This talk was given by Clate Mask, CEO of Keap at SaaS Connect 2019 in San Francisco, March 26-27, 2019. Get the slides

How can businesses effectively communicate change to their partners?

This is a lesson that Clate Mask, CEO of Keap, shared in his talk at SaaS Connect 2019. In early 2019, his company, Infusionsoft, announced it was changing its name to Keap. It’s within that specific context that Clate was able to reflect on what he’s learned about growing a business, a brand and partnerships.

Why did Infusionsoft decide to rebrand to Keap?

The short answer: growth.

Infusionsoft was serving 30,000 customers at the time the rebrand was initiated. But the company also noticed they were losing customers who wanted a simpler solution. So, they created that simpler solution and called it Keap.

Clate decided on this name by remembering a story where his wife told him to “keep going” when his business was in danger. And that same message is what he wants the company to tell the small businesses that rely on Keap’s software.

Who needs to hear about change?

Communicating change isn’t easy. Keap had to communicate their name change, again and again and again. They had to field questions like “Were you acquired?” and “Why change your name?”

Throughout the process, there were three groups Keap needed to communicate this change to:

  1. Employees
  2. Customers
  3. Partners

Partners, however, became a key component to the success of the rebrand.

How do partners impact rebranding?

While rebranding, Keap learned several key lessons about coordinating with partners:

  • If you want to grow through partners, you must serve your partners. Some businesses assume that growth alone will be enough to get partners selling, but this is not the case. Partners need to have their needs met.
  • Focus on the right partners. Most businesses have an ideal customer profile. An ideal partner profile is just as important.
  • Sell through your partners, not to them. Instead of sticking your partners with inventory they don’t want or need, focus on empowering them to sell to your ideal client.
  • The larger you grow, the more important partners are.

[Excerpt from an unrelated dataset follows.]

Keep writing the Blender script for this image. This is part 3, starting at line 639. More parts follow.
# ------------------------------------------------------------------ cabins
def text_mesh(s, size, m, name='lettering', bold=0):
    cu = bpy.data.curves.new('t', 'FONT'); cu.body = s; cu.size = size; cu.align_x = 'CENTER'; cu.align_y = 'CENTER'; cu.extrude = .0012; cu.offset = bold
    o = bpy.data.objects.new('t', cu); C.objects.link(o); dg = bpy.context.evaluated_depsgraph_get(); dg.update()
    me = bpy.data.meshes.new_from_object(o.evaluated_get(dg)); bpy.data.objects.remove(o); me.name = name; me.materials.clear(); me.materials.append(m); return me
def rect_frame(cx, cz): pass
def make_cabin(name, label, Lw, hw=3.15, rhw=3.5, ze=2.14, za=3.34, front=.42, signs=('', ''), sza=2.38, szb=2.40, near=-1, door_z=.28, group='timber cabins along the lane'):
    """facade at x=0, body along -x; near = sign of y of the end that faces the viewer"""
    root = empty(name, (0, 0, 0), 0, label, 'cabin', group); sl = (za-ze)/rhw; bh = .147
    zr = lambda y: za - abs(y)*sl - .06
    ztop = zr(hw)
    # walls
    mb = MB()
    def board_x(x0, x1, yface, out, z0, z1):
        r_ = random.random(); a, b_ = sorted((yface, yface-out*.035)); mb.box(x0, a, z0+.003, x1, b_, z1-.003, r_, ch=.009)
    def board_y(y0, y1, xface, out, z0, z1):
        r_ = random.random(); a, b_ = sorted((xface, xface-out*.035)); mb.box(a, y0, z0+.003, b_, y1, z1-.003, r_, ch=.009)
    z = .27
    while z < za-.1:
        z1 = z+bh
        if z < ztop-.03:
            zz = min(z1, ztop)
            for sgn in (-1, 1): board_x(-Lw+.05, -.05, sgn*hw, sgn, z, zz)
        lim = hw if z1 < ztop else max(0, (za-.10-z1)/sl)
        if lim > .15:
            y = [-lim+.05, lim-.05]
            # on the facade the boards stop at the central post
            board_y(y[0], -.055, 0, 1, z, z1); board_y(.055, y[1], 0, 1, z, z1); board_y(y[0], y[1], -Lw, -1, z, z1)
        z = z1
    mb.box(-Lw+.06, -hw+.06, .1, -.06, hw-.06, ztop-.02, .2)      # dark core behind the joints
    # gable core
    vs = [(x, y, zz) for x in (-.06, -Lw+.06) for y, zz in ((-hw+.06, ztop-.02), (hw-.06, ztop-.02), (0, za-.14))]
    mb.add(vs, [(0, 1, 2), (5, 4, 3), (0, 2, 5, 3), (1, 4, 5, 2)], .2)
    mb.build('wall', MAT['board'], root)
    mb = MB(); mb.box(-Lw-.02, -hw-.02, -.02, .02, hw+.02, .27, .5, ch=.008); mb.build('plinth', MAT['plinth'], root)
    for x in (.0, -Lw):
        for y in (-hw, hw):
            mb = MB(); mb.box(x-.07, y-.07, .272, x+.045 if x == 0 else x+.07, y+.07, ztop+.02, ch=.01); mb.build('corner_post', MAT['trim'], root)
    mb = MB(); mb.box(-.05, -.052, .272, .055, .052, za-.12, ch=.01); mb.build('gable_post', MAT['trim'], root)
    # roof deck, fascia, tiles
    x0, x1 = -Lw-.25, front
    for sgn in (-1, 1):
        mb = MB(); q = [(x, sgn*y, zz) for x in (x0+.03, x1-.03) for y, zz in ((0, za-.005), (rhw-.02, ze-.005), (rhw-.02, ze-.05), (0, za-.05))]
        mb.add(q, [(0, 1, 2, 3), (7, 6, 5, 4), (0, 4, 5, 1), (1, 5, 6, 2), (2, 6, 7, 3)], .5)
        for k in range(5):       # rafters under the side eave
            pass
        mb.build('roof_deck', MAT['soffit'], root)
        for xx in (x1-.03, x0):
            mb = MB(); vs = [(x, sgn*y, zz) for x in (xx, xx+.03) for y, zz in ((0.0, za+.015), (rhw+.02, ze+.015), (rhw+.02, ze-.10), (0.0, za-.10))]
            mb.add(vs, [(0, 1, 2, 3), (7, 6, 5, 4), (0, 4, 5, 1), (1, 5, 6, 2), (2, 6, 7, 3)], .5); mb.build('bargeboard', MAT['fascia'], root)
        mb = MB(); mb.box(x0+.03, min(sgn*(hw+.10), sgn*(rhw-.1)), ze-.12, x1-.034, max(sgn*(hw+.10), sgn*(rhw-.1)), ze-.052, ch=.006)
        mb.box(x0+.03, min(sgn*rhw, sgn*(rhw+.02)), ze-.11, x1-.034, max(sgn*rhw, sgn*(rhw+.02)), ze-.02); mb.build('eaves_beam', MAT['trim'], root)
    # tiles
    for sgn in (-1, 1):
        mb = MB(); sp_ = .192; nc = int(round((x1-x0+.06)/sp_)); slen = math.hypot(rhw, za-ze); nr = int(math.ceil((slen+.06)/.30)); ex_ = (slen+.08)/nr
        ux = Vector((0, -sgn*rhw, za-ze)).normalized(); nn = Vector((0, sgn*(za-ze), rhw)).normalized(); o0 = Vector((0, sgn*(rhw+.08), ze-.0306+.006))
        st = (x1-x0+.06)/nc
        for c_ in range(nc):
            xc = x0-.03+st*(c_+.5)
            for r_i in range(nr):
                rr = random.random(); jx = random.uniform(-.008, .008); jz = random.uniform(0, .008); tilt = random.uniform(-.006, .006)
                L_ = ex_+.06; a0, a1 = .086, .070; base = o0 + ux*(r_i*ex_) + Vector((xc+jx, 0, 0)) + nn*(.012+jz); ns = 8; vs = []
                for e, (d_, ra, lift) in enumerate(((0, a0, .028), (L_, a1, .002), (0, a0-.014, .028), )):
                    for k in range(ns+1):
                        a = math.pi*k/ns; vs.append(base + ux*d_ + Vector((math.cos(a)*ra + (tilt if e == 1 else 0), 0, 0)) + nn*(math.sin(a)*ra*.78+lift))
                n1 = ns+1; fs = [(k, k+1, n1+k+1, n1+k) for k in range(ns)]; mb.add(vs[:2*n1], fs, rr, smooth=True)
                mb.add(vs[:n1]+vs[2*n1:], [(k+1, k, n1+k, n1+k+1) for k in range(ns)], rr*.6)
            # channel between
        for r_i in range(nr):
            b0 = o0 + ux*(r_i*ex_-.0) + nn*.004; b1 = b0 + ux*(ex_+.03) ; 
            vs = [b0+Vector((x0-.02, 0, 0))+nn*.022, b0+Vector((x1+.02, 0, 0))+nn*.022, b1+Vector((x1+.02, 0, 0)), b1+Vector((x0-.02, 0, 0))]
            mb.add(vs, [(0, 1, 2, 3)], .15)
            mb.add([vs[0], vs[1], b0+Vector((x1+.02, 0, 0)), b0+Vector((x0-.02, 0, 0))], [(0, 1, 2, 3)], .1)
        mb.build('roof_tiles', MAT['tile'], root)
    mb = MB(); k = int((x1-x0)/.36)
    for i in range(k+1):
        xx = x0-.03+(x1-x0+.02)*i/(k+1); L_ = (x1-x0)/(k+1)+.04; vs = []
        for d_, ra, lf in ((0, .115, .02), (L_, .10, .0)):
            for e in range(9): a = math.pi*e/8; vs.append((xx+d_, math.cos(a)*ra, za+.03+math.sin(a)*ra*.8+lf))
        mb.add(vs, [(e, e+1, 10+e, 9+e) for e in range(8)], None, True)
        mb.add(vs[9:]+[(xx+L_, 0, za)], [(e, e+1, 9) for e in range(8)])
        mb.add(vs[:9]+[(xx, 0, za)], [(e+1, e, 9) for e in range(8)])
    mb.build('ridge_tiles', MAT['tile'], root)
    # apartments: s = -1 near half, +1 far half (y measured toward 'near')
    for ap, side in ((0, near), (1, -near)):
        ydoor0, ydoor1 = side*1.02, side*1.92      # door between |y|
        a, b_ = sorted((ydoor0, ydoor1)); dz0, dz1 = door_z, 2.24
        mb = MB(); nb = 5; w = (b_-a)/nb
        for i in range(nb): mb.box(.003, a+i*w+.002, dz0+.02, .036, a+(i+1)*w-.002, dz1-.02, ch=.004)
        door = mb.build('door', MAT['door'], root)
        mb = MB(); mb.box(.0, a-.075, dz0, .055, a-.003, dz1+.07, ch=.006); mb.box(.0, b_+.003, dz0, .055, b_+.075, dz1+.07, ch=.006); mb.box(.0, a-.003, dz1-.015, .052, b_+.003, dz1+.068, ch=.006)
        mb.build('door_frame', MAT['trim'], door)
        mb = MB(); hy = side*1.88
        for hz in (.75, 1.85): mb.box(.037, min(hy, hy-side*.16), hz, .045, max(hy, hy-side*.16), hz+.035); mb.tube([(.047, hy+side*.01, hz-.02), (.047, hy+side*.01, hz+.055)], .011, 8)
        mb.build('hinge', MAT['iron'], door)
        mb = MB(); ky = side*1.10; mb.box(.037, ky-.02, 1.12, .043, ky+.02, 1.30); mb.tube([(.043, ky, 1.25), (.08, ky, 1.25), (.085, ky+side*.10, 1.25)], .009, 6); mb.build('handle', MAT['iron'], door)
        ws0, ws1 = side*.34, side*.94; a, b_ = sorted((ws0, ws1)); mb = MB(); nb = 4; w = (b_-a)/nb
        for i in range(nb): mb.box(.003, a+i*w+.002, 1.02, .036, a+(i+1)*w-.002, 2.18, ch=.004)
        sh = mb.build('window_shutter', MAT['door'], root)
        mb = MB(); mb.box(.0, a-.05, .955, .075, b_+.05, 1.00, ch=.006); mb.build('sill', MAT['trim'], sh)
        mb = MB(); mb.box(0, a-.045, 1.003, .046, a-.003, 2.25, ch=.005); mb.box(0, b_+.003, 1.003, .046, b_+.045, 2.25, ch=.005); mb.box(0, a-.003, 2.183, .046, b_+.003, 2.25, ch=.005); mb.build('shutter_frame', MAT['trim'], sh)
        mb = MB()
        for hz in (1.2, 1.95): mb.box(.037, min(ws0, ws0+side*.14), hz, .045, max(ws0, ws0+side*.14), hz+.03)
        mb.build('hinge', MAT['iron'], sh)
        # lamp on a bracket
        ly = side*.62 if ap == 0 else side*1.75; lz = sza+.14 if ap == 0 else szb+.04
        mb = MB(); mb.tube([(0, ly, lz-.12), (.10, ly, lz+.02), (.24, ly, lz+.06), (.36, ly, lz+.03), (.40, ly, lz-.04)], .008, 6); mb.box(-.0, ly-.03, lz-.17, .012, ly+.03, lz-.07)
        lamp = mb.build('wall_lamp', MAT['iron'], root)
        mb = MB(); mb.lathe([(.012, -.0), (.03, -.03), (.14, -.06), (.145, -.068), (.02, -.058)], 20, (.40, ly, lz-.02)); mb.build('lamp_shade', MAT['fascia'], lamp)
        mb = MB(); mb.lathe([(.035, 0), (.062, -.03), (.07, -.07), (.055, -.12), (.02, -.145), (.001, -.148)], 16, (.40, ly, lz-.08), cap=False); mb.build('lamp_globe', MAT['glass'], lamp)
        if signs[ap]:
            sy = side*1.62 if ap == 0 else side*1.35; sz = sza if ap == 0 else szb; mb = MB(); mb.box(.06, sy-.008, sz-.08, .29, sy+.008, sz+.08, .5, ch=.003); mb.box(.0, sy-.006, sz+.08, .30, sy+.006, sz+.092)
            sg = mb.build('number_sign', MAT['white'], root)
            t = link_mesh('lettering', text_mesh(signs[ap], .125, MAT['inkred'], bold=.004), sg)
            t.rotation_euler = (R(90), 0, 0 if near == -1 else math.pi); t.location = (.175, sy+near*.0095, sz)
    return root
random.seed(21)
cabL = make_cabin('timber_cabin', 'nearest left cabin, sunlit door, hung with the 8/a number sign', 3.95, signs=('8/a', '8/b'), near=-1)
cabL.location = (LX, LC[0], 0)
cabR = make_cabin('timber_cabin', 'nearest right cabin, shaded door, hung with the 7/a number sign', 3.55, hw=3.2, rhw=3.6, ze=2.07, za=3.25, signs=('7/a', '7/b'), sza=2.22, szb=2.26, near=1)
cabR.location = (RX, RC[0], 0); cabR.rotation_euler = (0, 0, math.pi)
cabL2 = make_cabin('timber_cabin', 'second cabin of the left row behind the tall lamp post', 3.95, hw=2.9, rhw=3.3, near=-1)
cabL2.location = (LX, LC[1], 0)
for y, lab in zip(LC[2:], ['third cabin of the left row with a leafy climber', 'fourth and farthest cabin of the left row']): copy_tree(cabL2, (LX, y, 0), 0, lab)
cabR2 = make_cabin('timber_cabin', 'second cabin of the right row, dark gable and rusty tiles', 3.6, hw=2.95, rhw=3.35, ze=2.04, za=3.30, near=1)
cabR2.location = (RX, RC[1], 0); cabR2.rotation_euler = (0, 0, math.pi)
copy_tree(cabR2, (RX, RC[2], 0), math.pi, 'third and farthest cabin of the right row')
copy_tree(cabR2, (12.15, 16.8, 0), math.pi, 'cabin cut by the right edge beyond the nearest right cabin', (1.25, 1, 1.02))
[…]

Not vice versa. Many of Keap’s partners were wary of this new product, concerned that it would make them less valuable to clients. Keap had to get them onboard because they were paramount to the rebrand’s success.

What can businesses learn from Keap’s rebrand?

There were five lessons that Keap learned throughout the rebrand process:

  1. Take your partners through your product evolution. Help them understand the “why.” Clate found that partners really wanted to understand the difference between Infusionsoft and Keap, and why customers would want one or the other. This isn’t something that they invested in initially. But once they did, they saw a significant spike in sales.
  2. Involve partners in more areas of your business. Keap has begun involving partners in things like onboarding customers and helping customers struggling with the platform. Today, 64 percent of customers are working with a partner, and they hope to expand this number to 80 percent. This keeps executive teams from getting to insular.
  3. Get more value and volume from key partners. When Keap began its rebrand, it had to stop running a conference it had done previously. Instead, they passed the baton to some key partners. This illustrated just how beneficial partners could be to the overall process.
  4. Allow your partners to get something in return. Partners want to know what’s in it for them. It’s important to give them more opportunity as they sell to more customers, and make sure they have the ability to make money in the ecosystem.
  5. Quiet the Doubters. There are a lot of different partner programs out there, and it can be difficult to stand out. The best way to do this is to appeal to emotion.